Hepimizin aklına bir noktada gelen bu soruyu yanıtlamaya çalıştık: Dünya uzay boşluğundaysa neden düşmüyor?
Hepimizin aklına bazen ilk düşündüğümüzde “bilimi kırıp geçirecek” sorular gelir. “İnsanlar maymundan evrimleştiyse, şimdiki maymunlar neden insan olmuyor?” ve “Dünya Uzay boşluğundaysa neden aşağı doğru düşmüyor?” gibi sorular bunlara bir örnek. İlk soruyu sorduğunuzda belki bu şekilde bir şeyle karşılaşabilirsiniz ama ikincisinin cevabı aslında takipçilerimizin çok iyi bildiği şeyler.
Güneşe oranla daha yoğun olsa da, daha hafif olan Dünya’yı güneş kendine çekecektir. Hadi Uzay’da serbest düşüş yapmıyoruz diyelim ki, peki neden Güneş’e çarpmıyoruz? Burada da momentum ve merkezkaç dengeye giriyor aslında. Bir de Dünya’nın kendine ait yer çekimi ve ağırlığını da katabiliriz. Ama momentum ve merkezkaçın etkilerini de şu video ile birlikte gözleyebiliriz.
Çok ağır bir kütle, kendinden daha ağır bir kütle olan Dünya’nın yer çekimine eğer momentum eklenirse karşı koyabilir. Bu sonsuza kadar sürmez, çünkü momentumu etkileyen belirli dış unsurlar vardır ve elinde sonunda momentum bitmek zorundadır. Ancak bu dönüş, kütle merkezinden kaçmaya çalışan başka bir kütleye izin verir. Bu sayede de Dünya (ve güneş sistemimizdeki diğer gezegenler) Güneş’e doğru serbest dalmaz.
Sonuç olarak Güneş tarafından çekim kuvvetine, momentum kuvvetine ve sürekli olarak düşme isteğine (kendi ağırlığından dolayı) maruz kalan gezegenler, bu sayede aslında belirli bir yörüngeye hapsolmuş olarak kalır. Peki ya düşme kuvveti? Aslında tüm uzaydaki ağırlığa sahip olan nesneler aynı anda düştükleri ve birbirlerinin yerçekimsel kuvvetine kapıldıkları için bu tam anlamıyla bizim için fark edilmez. Bir de evrenin sonsuza kadar genişlediği düşünülürse, düşerken çarpacağımız bir yer de yok (belki de vardır).

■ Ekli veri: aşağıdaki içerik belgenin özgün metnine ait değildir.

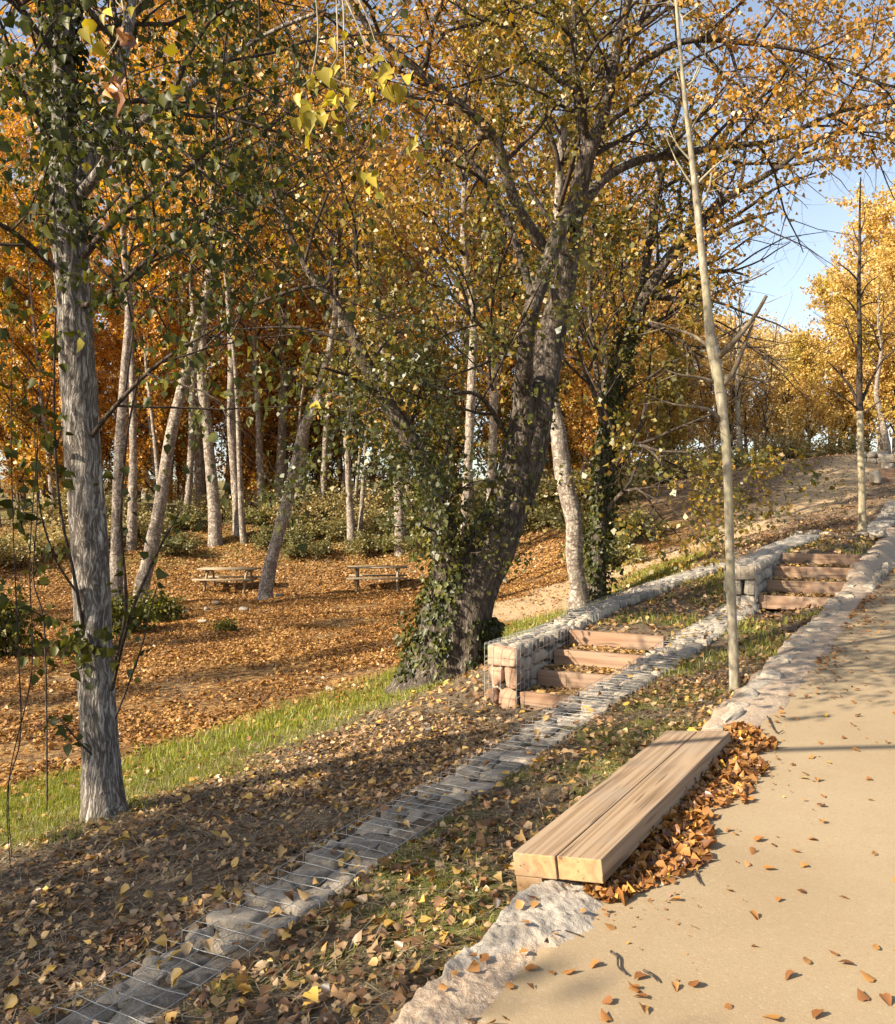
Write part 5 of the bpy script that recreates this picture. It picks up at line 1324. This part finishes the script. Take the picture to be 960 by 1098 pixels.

“Güneş ile gezegenimiz aramızdaki ilişki aynı doğrultuda gezegenimiz ile Ay arasında da var”
Yani aslında düşüyoruz ve hep birlikte düştüğümüz için bu bir sorun olmuyor. Tüm bu “dilemma”nın cevabı bu. Bu arada yazımıza kaynak olduğu için ve bize bu yazıyı yazmak için fikir verdiği için “ekşi sözlük” yazarı “ghost writerr”a buradan selamlar olsun. Siz ne düşünüyorsunuz? Sizin aklınızda cevaplanmayı bekleyen bu tip sorular var mı?